Większość z nas jeździ na lodowiec w okresie październikowo-listopadowym, albo w terminie wiosennym czyli „na majówkę”. Jest to czas kiedy tylko w tak wysoko położonych miejscach można uprawiać narciarstwo. Miłośnicy jeżdżenia w bardzo zróżnicowanym terenie, pokonywania wielu kilometrów przeróżnych tras nie będą moim zdaniem w pełni usatysfakcjonowani zarówno Molltallerem jak i każdym innym lodowcem. Specyfika wysoko położonych stacji oraz pora roku, w której najczęściej je odwiedzamy determinuje ilość dostępnych tras. Dlatego tak ważna jest ich charakterystyka. Tutaj mamy do dyspozycji 17 kilometrów obsługiwane przez 9 wyciągów. Trzeba jednak pamiętać, że nie wszystkie z nich są zawsze otwarte. Wszystko zależy od warunków, a jak dobrze wiemy od kilku lat zimy bywają kapryśne. Jednak większość z nich jest dostępna przez długi okres, gdyż znajdują się na wysokości pomiędzy 2800 a 3200 m.n.p.m. Dominują trasy dla zaawansowanych bądź średnio zaawansowanych narciarzy. Sumarycznie stanowią 88% wszystkich dostępnych stoków. Trasy o kolorze niebieskim to zaledwie pozostałe 12%. Pocieszeniem dla początkujących powinna być informacja, że są naprawdę ciekawe i potrafią dać dużo przyjemności. Zresztą wielu zawodników, szczególnie tych młodszych zagląda tu w trakcie rozgrzewki. Które trasy polubiłem najbardziej? Moim zdaniem najciekawsze propozycje to: czarna „8” biegnąca z restauracji do dolnej stacji wyciągu krzesełkowego oraz czerwona”9″ biegnąca w stronę górnej stacji „kreta”. Obydwie są bardzo urozmaicone: znajdziemy na nich fragmenty o każdym nachyleniu, garby, naturalne zakręty. Można całymi dniami szlifować na nich technikę z uśmiechem na ustach. Nie wierzę, że kiedykolwiek mogłyby się znudzić!

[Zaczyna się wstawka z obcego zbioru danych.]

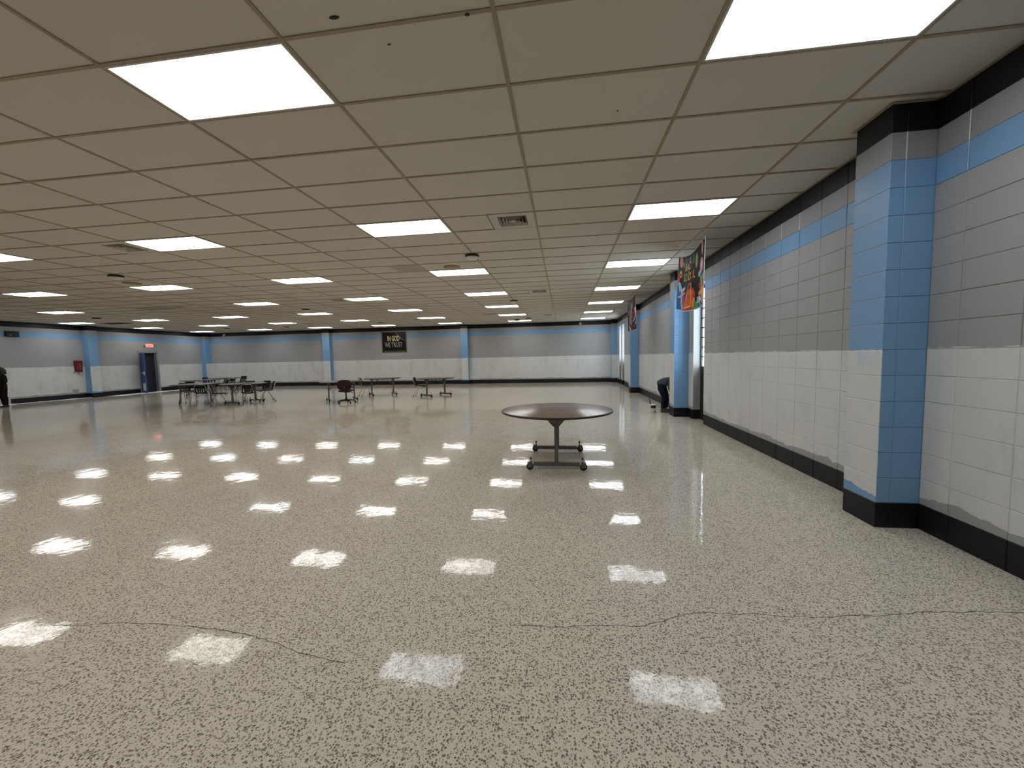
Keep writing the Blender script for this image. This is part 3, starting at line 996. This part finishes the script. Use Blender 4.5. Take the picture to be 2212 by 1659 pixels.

Jak można podsumować Moelltaller Gletscher? Nie jest to z pewnością miejsce dla osób, które nie lubią dwukrotnie jechać tą samą trasą. Nie jest to również wymarzone miejsce dla miłośników apres-ski i nocnego życia. Jednak dla narciarzy, których priorytetem jest ambitna jazda po ciekawych, wymagających trasach jest to wymarzone miejsce. Ponadto pobyt jest idealną okazję aby zobaczyć, jak wygląda trening czołowych zawodników. Wystarczy trochę podpatrzyć i można się dużo nauczyć.